世界中で奇跡や癒しが起こっている。重病人がどんどん癒され、死人がボンボンよみがえっている。

しかし日本は霊的に「開かれていない」から、そういうことが起こりにくい。

日本で奇跡や癒しを見られるかどうかは、あなたの信仰生活にかかっている。

だから熱心に祈り、沢山捧げ、精一杯奉仕しなさい。

なに、それでも見られない? おまえの信仰が足りないんだ!

 という訳で更に祈り、更に捧げ、更に奉仕するようになる。回転車の中のハムスターみたいに決してゴールに達しないのに走らされる。
 でもそれだといつまでもは続かないから、時々、牧師がアメを与える。
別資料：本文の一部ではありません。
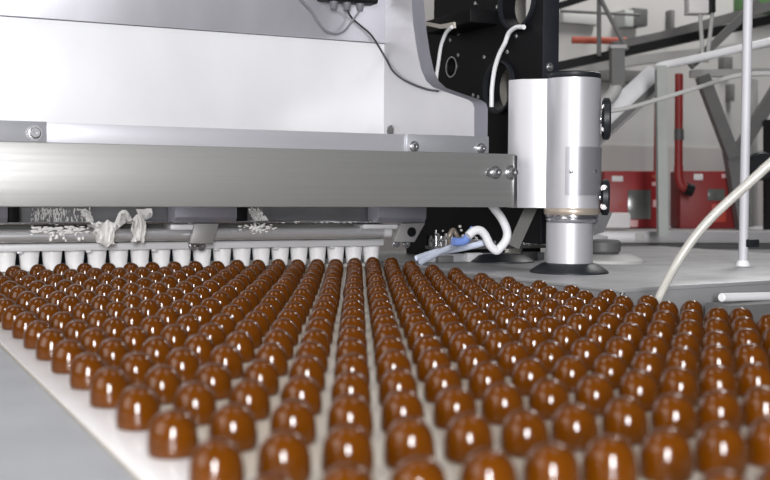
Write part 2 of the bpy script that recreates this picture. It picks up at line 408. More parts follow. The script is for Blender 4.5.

たとえばこんな感じ。

「この前、台湾の〇〇に奉仕に行ったら、××という奇跡を目の当たりにした。いやー素晴らしかった」
 すると信徒らは目を輝かせて、なんの証拠も提示されていないのに、ハレルヤ―とかアーメンとかなる。 それで「よしっ、自分も奇跡を見るぞ」みたいなことを言って更に頑張ってしまう。
 でもそれはそれでおかしい。それはいったい何の為の祈り? 神様の? 奇跡を見る為? 

②脅迫による離脱困難

 これもよくある手口。
「この教会を離れたら、神の罰が降るぞ。地獄に堕ちるぞ」みたいに信徒を脅して、離れられなくする。あるいはそこまで脅迫的でなく、たとえば聖書の「はかりなわ」の箇所なんかを引用して、「ここはあなたが植えられた教会だ。あなたのゆずりの地だ。離れるのは神の御心に反する」とか言って、結果的に離れられなくする。それでも信徒が離れたいと言うと、「それは教会批判だ。ただちに役員会を開いてお前の処遇を決める」とか、あからさまに脅してくる。そこまできたら信徒の方もおかしいと思うだろう。たいへん傷つくけれど。

①思考停止させる為の決まり文句

 すべての反論や議論をピシャッと止める「決まり文句」が、それぞれのカルトっぽい教会にあると思う。共通するのは、「それを言ったら一切の議論がやむ」という点。たとえば、

 「神が確かに〇〇と語られた。何度も確認したが、やはりそうだ」

 みたいなもの。この「霊的」で「奇跡を沢山経験している」牧師先生が言うんだからそうなんだ、というまったく根拠のない思考経路でそれが「神の御心」と断定され、それ以外は御心でない、とされる。そして教会全体がそこに向かって進むことになる。本当にそれ御心ですか? という議論はとっくの昔に終わっている。いや、実ははじめから議論などない。「牧師が言ったこと=神の御心」という図式が強固に条件付けされていて、誰もそこに触れることができないからだ。仮に触れたとしたら、②のような目に遭って教会を追われることになる。

 以上、カラパイアの記事を再構成して、キリスト教会向けに書いてみた。何かの参考になればこれ幸い。